Reading as a writer helps in so many ways. It lets you know which stories have already been written, which characters and worlds have been explored. It provides insight on how to manage world building and character interactions and dialogue. It gives you a model for your story’s narrative arc. And, perhaps most important to writers who intend to sell their work, it allows you to draw comparisons between established novels and your own.

I refuse to accept the myth that reading books is a dying pastime. As long as there are writers, there will be readers.

 

Reading at the Gym

I was never a big fan of working out. Some months would go by without me exercising at all, other than walking to class or to the store. But this past summer was different. In addition to walking the trails around my new apartment, I started going to the on-location gym thanks to the help of a good friend. She’s been going to the gym on a regular basis for years, and since she was staying with me for a few weeks on a semi-vacation, I decided to use her as motivation and join her on the elliptical. The first couple of days were difficult for me, partly because I was pushing my muscles pretty hard, and partly because I was bored. Really, really bored. My friend turned on the TV for me but the best thing on was Numb3rs. Instead of watching TV, she read.

Yep. She read a book. While she worked out.

If you want to get technical about it, it was an e-book. She had her phone perched on the display of the elliptical, and despite reading it, she was working up quite a sweat. I later asked her how she could read while she was working out; wouldn’t it be distracting?

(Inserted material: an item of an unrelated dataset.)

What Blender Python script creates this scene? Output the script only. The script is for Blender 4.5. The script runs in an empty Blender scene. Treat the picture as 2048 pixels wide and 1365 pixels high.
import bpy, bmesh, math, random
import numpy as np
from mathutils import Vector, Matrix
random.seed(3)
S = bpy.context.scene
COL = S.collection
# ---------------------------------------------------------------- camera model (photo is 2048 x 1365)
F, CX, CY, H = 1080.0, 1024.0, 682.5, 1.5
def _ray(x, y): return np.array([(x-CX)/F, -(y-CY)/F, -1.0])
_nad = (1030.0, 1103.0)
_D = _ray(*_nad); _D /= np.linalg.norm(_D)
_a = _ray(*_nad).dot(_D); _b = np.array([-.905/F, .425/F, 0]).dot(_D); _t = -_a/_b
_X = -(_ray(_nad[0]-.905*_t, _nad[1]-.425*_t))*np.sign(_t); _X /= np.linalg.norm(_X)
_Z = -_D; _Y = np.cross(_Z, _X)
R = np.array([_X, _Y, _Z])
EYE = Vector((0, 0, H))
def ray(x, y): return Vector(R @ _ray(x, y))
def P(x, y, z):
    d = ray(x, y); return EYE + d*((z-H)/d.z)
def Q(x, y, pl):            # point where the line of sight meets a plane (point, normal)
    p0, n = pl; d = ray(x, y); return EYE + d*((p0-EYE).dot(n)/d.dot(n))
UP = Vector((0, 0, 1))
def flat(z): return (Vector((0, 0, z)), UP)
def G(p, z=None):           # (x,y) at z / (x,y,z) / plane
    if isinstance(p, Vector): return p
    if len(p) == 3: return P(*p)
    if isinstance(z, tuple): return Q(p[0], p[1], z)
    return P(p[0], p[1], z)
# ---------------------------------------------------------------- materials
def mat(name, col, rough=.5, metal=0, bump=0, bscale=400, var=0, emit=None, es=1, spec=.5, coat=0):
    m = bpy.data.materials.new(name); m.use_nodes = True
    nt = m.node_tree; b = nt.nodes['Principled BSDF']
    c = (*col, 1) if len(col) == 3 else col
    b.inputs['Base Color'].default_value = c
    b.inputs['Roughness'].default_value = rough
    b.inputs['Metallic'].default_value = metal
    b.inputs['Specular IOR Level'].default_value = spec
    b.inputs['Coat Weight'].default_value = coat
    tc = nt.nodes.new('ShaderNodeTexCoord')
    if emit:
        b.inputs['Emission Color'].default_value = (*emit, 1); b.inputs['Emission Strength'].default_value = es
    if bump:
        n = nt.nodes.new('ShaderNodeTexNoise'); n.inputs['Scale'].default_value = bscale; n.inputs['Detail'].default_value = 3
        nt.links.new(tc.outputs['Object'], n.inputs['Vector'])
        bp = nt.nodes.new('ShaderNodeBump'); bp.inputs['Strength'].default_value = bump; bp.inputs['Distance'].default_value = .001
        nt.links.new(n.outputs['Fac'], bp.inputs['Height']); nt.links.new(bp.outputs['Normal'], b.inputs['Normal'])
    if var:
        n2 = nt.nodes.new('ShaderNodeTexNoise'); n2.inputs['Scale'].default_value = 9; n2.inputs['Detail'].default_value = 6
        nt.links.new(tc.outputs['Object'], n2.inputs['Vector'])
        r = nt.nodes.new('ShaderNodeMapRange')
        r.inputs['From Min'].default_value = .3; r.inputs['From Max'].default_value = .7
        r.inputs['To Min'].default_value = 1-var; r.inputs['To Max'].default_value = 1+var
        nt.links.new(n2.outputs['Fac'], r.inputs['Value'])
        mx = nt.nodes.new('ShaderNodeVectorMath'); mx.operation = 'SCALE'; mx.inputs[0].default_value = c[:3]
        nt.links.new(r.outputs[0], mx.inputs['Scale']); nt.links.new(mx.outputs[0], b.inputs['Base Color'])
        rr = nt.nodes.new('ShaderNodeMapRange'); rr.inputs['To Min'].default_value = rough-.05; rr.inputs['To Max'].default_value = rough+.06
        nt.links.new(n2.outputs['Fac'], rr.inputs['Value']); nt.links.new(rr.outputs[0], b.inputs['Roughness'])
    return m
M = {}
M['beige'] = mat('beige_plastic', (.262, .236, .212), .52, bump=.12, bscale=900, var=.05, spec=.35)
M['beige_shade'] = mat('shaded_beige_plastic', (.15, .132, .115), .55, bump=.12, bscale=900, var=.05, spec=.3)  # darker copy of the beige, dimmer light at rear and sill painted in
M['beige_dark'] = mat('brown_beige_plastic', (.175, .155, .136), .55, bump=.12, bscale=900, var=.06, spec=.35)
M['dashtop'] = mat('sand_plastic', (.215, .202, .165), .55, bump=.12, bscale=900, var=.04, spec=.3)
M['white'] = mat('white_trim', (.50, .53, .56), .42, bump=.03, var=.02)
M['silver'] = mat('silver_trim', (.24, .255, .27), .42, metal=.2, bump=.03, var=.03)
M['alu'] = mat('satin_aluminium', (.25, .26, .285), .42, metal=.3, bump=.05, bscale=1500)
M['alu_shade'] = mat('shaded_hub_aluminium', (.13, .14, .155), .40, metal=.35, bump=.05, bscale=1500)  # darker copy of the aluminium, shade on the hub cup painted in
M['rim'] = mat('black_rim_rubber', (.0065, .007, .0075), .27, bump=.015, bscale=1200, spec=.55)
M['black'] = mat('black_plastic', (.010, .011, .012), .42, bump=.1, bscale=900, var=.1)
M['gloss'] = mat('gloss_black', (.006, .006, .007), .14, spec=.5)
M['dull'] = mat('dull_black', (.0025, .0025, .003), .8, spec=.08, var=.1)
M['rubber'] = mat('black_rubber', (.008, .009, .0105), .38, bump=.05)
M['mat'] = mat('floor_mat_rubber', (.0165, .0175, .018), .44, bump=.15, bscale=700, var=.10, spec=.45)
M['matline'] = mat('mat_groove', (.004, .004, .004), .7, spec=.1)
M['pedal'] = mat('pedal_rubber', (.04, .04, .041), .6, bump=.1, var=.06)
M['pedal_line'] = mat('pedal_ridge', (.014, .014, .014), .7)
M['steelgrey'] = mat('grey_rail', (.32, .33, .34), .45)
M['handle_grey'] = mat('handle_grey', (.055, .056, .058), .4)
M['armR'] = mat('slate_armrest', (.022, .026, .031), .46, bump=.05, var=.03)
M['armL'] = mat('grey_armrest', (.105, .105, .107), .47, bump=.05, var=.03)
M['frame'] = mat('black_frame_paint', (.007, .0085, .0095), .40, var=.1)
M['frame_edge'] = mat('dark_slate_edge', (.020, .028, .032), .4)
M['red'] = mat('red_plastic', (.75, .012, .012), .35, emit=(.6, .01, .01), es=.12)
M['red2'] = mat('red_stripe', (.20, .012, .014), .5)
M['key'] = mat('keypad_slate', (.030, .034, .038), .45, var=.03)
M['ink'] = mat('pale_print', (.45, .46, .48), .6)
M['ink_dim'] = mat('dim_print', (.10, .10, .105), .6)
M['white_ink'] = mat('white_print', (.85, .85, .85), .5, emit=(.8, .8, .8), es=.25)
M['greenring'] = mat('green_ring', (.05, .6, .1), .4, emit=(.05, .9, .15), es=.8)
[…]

For her, it was quite the opposite. “Running is too boring,” she said. “Outside or on the treadmill—doesn’t matter. My mind wanders and I always think, ‘is it over yet? Am I done?’ But reading on the elliptical is surprisingly easy. It keeps me focused.” My friend averaged forty-five minutes on the elliptical that week, at varying intensities. And she read the entire time.

Weird though it seemed, I decided to try it. The next day, I took my phone with me, opened up an e-book, and read. And, truthfully, it did help.

I’ve seen some bloggers complain about people reading while they work out. If you can read and do X type of exercise, then you’re not doing it hard enough. That may be true for someone who’s reading a physical book in their hands. But reading an e-book on your phone while you’re on the elliptical is, actually, easy—not to mention unobtrusive and, to some extent, discreet.

Since I finished college, I’ve had trouble sitting down with the intent of reading a book for an hour or two. I used to read all the time. One summer, I read all three Mistborn books in one weekend. My family didn’t see me unless I came out of my room for food. Two years ago, I read the first two Stormlight Archives book in a couple weeks, but that was last time I can remember marathoning a book like that. Marathons aside, this summer was particularly devoid of books. I only read four or five (Elantris, a re-read, Kindred, The Forgetting Tree, The Emperor’s Blades, half of Aeronaut’s Windlass, and possibly another one). That’s nothing!

If nothing else, reading while on the elliptical might jump-start my reading habit again—and in turn, my writing habit. At least it’ll get me to work out.